* REQUIRED TASK: Give the data below again exactly as written, without its pictures.

----

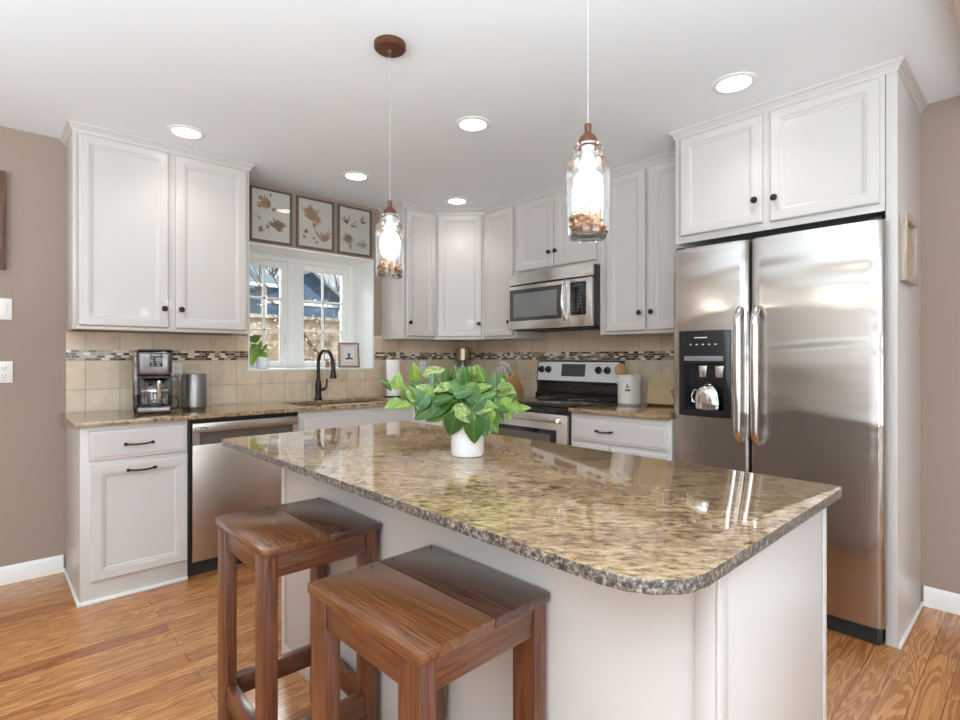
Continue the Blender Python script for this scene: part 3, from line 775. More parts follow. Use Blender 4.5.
# ------------------------------------------------------------------ microwave
MX = 2.954
r = root('microwave', 'stainless over-the-range microwave with a curved handle', 'microwave', (MX, 2.833, 1.415), R90)
mw = 2.833 - 2.066; mh = .418
obj('body', G().box(0, mw, .012, E - MX - .012, .004, mh, .003), simple('microwave_side', (.045, .04, .038), .35), r)
g = G(); n = 16; top = []
for k in range(n + 1):
    t = k / n; x = mw * t; top.append((x, .0))
prof = [(0, .012)] + [(mw * k / n, -.004 - .030 * math.sin(PI * k / n)) for k in range(n + 1)] + [(mw, .012)]
g.prism(prof, .340, mh, bev=.003); obj('vent_hood', g, STEELR, r, 'bowed stainless vent strip over the door')
g = G(); g.box(0, mw, .004, .012, .330, .342); obj('vent_gap', g, MATTEB, r)
dw = .585
g = G(); g.box(.002, dw, -.016, .010, .004, .330, .004); dd = obj('door', g, STEELR, r)
obj('door_window', G().box(.018, .515, -.0178, -.0155, .066, .302, .001), simple('oven_tint', (.05, .052, .052), .06, coat=.4), dd)
obj('window_mesh', G().box(.058, .475, -.0186, -.0172, .092, .272, .001), simple('oven_mesh', (.20, .205, .20), .12), dd)
g = G(); pts = [(.548, -.014 - .040 * math.sin(PI * k / 14) ** .6, .055 + (.275) * k / 14) for k in range(15)]
g.tube(pts, [.011] * 15, 12); obj('handle', g, STEELH, dd)
g = G(); g.box(dw + .002, mw - .002, -.016, .010, .004, .330, .004); cp = obj('control_panel', g, STEELR, r)
obj('keypad', G().box(.592, .722, -.0178, -.0155, .080, .306, .002), BLACKG, cp)
g = G()
for i in range(3):
    for j in range(7): obj('key', G().box(.618 + i * .030, .628 + i * .030, -.0184, -.0176, .108 + j * .023, .111 + j * .023), KEYS, cp)
obj('display', G().box(.612, .702, -.0184, -.0176, .275, .295), DISPLAY, cp)
g = G(); g.box(.03, mw - .03, .03, .33, -.004, .004); obj('underside_grille', g, MATTEB, r)

# ------------------------------------------------------------------ range
r = root('kitchen_range', 'stainless and black electric range below the microwave', 'stove', (XR, 2.827, 0), R90)
rw = 2.827 - 2.062; rd = E - XR - .012
obj('body', G().box(0, rw, .0, rd - .004, .03, .885, .003), simple('range_side', (.018, .018, .018), .25), r)
obj('cooktop', G().box(-.001, rw + .001, -.012, rd - .09, .886, .905, .005), BLACKG, r, 'black glass cooktop')
for cx_, cy_, cr in ((.20, .16, .105), (.56, .16, .085), (.20, .41, .085), (.56, .41, .105)):
    g = G(); g.lathe([(cr, 0), (cr, .0006), (cr - .003, .0006), (cr - .003, 0)], (cx_, cy_, .905), 40, cap=(False, False))
    obj('burner_ring', g, MATS.get('burner_print') or simple('burner_print', (.12, .12, .12), .3), r)
g = G(); g.box(.006, rw - .006, -.034, -.001, .175, .842, .005); dd = obj('oven_door', g, STEELR, r)
obj('oven_window', G().box(.085, rw - .085, -.0362, -.0335, .34, .742, .004), BLACKG, dd)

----

* EXERCISE RESULT:
Continue the Blender Python script for this scene: part 3, from line 775. More parts follow. Use Blender 4.5.
# ------------------------------------------------------------------ microwave
MX = 2.954
r = root('microwave', 'stainless over-the-range microwave with a curved handle', 'microwave', (MX, 2.833, 1.415), R90)
mw = 2.833 - 2.066; mh = .418
obj('body', G().box(0, mw, .012, E - MX - .012, .004, mh, .003), simple('microwave_side', (.045, .04, .038), .35), r)
g = G(); n = 16; top = []
for k in range(n + 1):
    t = k / n; x = mw * t; top.append((x, .0))
prof = [(0, .012)] + [(mw * k / n, -.004 - .030 * math.sin(PI * k / n)) for k in range(n + 1)] + [(mw, .012)]
g.prism(prof, .340, mh, bev=.003); obj('vent_hood', g, STEELR, r, 'bowed stainless vent strip over the door')
g = G(); g.box(0, mw, .004, .012, .330, .342); obj('vent_gap', g, MATTEB, r)
dw = .585
g = G(); g.box(.002, dw, -.016, .010, .004, .330, .004); dd = obj('door', g, STEELR, r)
obj('door_window', G().box(.018, .515, -.0178, -.0155, .066, .302, .001), simple('oven_tint', (.05, .052, .052), .06, coat=.4), dd)
obj('window_mesh', G().box(.058, .475, -.0186, -.0172, .092, .272, .001), simple('oven_mesh', (.20, .205, .20), .12), dd)
g = G(); pts = [(.548, -.014 - .040 * math.sin(PI * k / 14) ** .6, .055 + (.275) * k / 14) for k in range(15)]
g.tube(pts, [.011] * 15, 12); obj('handle', g, STEELH, dd)
g = G(); g.box(dw + .002, mw - .002, -.016, .010, .004, .330, .004); cp = obj('control_panel', g, STEELR, r)
obj('keypad', G().box(.592, .722, -.0178, -.0155, .080, .306, .002), BLACKG, cp)
g = G()
for i in range(3):
    for j in range(7): obj('key', G().box(.618 + i * .030, .628 + i * .030, -.0184, -.0176, .108 + j * .023, .111 + j * .023), KEYS, cp)
obj('display', G().box(.612, .702, -.0184, -.0176, .275, .295), DISPLAY, cp)
g = G(); g.box(.03, mw - .03, .03, .33, -.004, .004); obj('underside_grille', g, MATTEB, r)

# ------------------------------------------------------------------ range
r = root('kitchen_range', 'stainless and black electric range below the microwave', 'stove', (XR, 2.827, 0), R90)
rw = 2.827 - 2.062; rd = E - XR - .012
obj('body', G().box(0, rw, .0, rd - .004, .03, .885, .003), simple('range_side', (.018, .018, .018), .25), r)
obj('cooktop', G().box(-.001, rw + .001, -.012, rd - .09, .886, .905, .005), BLACKG, r, 'black glass cooktop')
for cx_, cy_, cr in ((.20, .16, .105), (.56, .16, .085), (.20, .41, .085), (.56, .41, .105)):
    g = G(); g.lathe([(cr, 0), (cr, .0006), (cr - .003, .0006), (cr - .003, 0)], (cx_, cy_, .905), 40, cap=(False, False))
    obj('burner_ring', g, MATS.get('burner_print') or simple('burner_print', (.12, .12, .12), .3), r)
g = G(); g.box(.006, rw - .006, -.034, -.001, .175, .842, .005); dd = obj('oven_door', g, STEELR, r)
obj('oven_window', G().box(.085, rw - .085, -.0362, -.0335, .34, .742, .004), BLACKG, dd)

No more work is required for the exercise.